Pekanbaru (ANTARA News) - Anggota DPR RI Wan Abu Bakar meminta masalah perbedaan pendapat terkait keberadaan PT Riau Andalan Pulp and Paper (RAPP) di Pulau Padang, Riau, diselesaikan dengan damai dan masyarakat diminta tidak termakan provokasi pihak yang mengusung kepentingan tertentu.

"Sebagian besar masyarakat Pulau Padang menerima keberadaan perusahaan di daerah tersebut. Apalagi keberadaan RAPP berdampak positif bagi perekonomian negara dan masyarakat setempat," kata Anggota Komisi VII DPR RI Wan Abu Bakar, Senin.

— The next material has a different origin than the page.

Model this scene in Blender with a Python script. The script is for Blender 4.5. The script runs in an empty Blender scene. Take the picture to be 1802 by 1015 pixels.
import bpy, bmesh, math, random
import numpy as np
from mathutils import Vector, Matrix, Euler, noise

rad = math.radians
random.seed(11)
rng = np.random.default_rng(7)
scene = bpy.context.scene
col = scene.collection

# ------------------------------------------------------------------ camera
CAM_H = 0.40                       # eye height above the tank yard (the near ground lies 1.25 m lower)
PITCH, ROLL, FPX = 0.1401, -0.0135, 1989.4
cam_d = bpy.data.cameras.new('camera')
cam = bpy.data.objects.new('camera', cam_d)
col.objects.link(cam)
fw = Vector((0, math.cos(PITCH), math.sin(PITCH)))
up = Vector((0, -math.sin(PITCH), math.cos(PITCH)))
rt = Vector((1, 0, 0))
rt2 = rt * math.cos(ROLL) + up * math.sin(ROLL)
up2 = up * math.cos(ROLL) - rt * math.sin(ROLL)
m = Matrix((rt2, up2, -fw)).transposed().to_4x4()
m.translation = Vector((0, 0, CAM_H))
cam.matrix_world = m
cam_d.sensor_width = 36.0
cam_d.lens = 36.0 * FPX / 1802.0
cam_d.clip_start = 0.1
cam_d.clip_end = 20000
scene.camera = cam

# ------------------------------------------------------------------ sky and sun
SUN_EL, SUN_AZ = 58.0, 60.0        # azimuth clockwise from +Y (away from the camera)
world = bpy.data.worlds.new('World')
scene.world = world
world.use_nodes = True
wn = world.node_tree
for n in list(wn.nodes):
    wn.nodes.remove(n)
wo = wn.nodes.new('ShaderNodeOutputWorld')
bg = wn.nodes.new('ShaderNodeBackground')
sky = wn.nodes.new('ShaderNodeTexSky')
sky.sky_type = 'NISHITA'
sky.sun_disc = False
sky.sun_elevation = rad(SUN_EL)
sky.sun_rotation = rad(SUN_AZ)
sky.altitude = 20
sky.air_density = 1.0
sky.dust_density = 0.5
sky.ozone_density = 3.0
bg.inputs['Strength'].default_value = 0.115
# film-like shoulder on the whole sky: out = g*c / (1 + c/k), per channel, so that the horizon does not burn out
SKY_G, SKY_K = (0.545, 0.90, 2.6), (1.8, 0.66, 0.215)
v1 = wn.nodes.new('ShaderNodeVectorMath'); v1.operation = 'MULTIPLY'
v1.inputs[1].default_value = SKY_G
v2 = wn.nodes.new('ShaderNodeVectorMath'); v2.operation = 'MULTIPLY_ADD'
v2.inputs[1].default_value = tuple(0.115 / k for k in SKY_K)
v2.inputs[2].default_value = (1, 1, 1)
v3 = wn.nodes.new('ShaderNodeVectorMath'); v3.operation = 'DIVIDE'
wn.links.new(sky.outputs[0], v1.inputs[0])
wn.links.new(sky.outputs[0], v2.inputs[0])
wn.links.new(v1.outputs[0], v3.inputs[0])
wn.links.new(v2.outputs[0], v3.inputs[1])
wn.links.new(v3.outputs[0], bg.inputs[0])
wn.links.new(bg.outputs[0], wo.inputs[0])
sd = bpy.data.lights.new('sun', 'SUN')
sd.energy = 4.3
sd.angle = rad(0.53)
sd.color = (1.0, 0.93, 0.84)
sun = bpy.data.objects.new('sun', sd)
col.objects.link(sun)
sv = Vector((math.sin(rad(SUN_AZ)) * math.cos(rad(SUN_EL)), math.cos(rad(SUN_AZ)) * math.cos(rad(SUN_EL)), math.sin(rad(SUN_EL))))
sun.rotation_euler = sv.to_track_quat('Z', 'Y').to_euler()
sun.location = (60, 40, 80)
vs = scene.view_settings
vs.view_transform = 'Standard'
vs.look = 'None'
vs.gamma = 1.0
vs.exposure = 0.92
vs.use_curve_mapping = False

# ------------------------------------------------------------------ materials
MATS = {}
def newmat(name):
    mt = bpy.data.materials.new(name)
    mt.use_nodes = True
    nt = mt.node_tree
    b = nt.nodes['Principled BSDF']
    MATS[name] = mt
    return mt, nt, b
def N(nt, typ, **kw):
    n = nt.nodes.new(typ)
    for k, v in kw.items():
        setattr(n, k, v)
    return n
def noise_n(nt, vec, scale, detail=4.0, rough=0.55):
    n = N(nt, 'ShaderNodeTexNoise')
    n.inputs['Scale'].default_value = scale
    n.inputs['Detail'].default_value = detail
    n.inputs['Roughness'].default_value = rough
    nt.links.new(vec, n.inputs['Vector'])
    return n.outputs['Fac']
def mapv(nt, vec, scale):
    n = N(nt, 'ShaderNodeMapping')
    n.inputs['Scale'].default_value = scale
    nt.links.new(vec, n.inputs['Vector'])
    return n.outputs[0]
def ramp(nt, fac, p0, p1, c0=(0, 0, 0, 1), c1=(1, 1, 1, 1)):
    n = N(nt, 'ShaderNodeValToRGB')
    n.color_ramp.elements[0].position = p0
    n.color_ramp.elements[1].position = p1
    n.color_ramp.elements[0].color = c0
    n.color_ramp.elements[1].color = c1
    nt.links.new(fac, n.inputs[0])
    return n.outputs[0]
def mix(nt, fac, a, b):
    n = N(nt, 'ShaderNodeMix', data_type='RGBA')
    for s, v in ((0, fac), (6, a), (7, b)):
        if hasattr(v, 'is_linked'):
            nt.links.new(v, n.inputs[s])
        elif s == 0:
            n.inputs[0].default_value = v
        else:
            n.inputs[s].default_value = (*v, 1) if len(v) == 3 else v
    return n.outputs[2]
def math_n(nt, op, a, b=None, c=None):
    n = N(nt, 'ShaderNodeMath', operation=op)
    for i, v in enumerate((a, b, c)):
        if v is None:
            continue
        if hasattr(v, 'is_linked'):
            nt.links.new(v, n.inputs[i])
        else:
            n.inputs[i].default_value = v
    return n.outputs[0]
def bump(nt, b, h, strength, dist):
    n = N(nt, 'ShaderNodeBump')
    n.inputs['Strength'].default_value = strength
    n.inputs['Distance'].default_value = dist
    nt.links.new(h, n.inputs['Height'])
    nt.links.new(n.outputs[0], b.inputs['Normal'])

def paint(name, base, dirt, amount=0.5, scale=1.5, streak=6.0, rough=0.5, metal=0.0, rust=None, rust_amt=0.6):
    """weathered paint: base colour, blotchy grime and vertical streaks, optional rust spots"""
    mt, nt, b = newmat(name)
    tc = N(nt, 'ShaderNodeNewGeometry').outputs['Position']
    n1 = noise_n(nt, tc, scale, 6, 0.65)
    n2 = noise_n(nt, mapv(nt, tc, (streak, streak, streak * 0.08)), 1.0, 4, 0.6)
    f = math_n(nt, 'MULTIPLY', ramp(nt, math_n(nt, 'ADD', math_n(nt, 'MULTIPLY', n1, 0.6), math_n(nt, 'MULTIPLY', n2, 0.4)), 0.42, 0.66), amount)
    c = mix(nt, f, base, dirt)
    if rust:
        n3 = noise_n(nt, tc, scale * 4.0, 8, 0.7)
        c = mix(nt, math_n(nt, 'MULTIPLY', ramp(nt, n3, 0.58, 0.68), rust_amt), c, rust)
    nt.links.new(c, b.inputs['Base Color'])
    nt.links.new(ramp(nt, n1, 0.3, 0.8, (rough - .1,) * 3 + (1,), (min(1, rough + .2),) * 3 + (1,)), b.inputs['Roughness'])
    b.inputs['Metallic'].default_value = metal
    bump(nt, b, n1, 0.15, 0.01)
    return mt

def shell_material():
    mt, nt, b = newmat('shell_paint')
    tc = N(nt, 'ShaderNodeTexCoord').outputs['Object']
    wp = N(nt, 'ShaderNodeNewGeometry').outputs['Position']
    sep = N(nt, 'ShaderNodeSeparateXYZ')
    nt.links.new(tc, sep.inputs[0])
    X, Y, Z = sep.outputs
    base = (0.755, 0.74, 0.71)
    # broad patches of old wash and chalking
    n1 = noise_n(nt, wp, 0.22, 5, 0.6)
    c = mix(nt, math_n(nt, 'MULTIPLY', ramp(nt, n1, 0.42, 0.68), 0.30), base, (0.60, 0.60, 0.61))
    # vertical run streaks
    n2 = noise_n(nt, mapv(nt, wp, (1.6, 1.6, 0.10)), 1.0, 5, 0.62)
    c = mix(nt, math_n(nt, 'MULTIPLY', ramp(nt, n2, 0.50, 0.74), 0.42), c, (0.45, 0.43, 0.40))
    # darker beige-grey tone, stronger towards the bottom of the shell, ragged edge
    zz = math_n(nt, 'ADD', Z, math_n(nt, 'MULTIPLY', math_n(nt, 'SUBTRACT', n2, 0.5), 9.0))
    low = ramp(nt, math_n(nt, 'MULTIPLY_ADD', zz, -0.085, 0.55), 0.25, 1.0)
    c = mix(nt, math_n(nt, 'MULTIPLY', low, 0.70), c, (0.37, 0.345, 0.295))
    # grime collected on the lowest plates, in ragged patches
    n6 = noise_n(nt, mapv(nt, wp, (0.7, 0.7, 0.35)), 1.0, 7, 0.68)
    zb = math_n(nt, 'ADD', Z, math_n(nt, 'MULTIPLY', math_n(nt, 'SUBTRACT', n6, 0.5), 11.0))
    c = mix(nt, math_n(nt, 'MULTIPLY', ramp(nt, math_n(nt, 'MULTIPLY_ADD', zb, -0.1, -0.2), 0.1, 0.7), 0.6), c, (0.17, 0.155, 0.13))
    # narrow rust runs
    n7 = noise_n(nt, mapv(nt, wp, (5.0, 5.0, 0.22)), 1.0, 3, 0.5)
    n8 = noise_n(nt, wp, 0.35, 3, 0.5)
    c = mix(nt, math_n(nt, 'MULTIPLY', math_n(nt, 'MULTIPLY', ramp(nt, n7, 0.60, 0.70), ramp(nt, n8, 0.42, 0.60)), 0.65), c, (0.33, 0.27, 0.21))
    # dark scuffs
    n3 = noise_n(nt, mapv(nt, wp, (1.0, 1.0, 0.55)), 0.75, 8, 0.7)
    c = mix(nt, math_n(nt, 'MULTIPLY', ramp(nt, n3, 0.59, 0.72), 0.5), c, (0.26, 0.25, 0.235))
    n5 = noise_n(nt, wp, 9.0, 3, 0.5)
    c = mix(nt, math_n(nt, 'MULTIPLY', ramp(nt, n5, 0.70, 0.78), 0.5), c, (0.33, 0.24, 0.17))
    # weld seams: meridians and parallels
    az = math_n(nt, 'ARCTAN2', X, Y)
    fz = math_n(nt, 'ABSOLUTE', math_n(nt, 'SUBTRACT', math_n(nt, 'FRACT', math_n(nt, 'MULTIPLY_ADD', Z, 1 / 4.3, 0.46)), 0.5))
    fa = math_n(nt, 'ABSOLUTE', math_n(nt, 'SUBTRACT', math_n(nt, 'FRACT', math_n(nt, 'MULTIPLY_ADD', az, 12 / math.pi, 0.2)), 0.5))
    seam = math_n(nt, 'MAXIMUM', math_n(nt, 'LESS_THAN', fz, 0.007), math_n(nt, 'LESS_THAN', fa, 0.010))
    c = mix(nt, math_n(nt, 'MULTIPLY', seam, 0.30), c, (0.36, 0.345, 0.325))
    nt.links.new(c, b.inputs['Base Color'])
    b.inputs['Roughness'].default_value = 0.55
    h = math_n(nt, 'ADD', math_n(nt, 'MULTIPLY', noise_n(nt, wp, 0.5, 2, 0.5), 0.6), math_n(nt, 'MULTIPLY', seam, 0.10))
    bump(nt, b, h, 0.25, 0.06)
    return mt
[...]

Hal itu disampaikan Wan Abu Bakar setelah melakukan kunjungan bersama Forum Komunikasi Anggota DPR ke Pulau Padang, Kabupaten Kepulauan Meranti, Riau, pekan lalu.

Forum tersebut terdiri dari anggota dewan yang berasal dari daerah pemilihan di Riau, seperti Wan Abu Bakar, Adi Sukemi, Sutan Soekarnotomo dan Nuriah.

Menurut dia, kunjungan anggota DPR tersebut untuk mendengar langsung aspirasi masyarakat di Pulau Padang setelah ada aksi jahit mulut di pelataran depan gedung DPR RI di Jakarta.

Ia menilai, Pulau Padang memiliki sumber daya alam yang luar biasa sehingga menjadi rebutan banyak pihak. Sayangnya, tingkat kehidupan ekonomi warga dan pendidikan masih rendah sehingga mudah untuk dihasut oleh pihak-pihak tertentu.

Karena itu, tidak tertutup kemungkinan aksi nekad di Jakarta adalah salah satu bentuk provokasi.

"Masyarakat jangan terbagi dua dan jangan mudah diprovokasi karena kalau hanya mendengarkan hal-hal yang negatif, daerah tidak akan maju," kata Adi Sukemi, yang juga anggota Forum Komunikasi Anggota DPR.

Menurut dia, RAPP menyatakan sudah berniat menginvestasikan sekitar Rp70 miliar untuk membangun kebun rakyat yang diperuntukkan bagi warga Pulau Padang. Ia mengatakan perusahaan akan menyiapkan bibit, menanam hingga memanen kebun untuk warga setempat.

Hal senada juga diutarakan Sutan Soekarnotomo, bahwa ada pihak yang diduga "menunggangi" masyarakat Pulau Padang untuk menggelar demo jahit mulut di Jakarta. Menurut dia, oknum tersebut memanfaatkan momen yang sedang mencuat yakni konflik lahan di Mesuji, Provinsi Lampung.

"Kalau murni menyelesaikan masalah tentunya mereka akan kirim surat resmi ke DPR. Saya juga sudah meminta perwakilan para pendemo untuk berdialog dengan saya. Tapi mereka menolak," ujarnya.

Anggota DPR RI lainnya, Nuriyah, mengatakan perusahaan harus memperhatikan tuntutan masyarakat, di antaranya seperti pembangunan jalan desa. Namun demikian, masyarakat juga harus bisa membuktikan kepemilikan lahan dengan surat yang sah, bukan sembarangan klaim.

"Mohon maaf ya, sekarang ini sudah sering terjadi, banyak masyarakat pendatang yang baru beberapa hari mengaku punya tanah dan mengolah lahan negara. Itu tidak benar," kata Nuriyah.

Aksi jahit mulut warga Pulau Padang digelar sejak Senin, (19/12) lalu. Mereka menuntut pemerintah pusat mencabut izin HTI atas lahan seluas 41.205 hektare di pulau tersebut yang didasarkan pada Keputusan Menteri Kehutanan No.327/2009.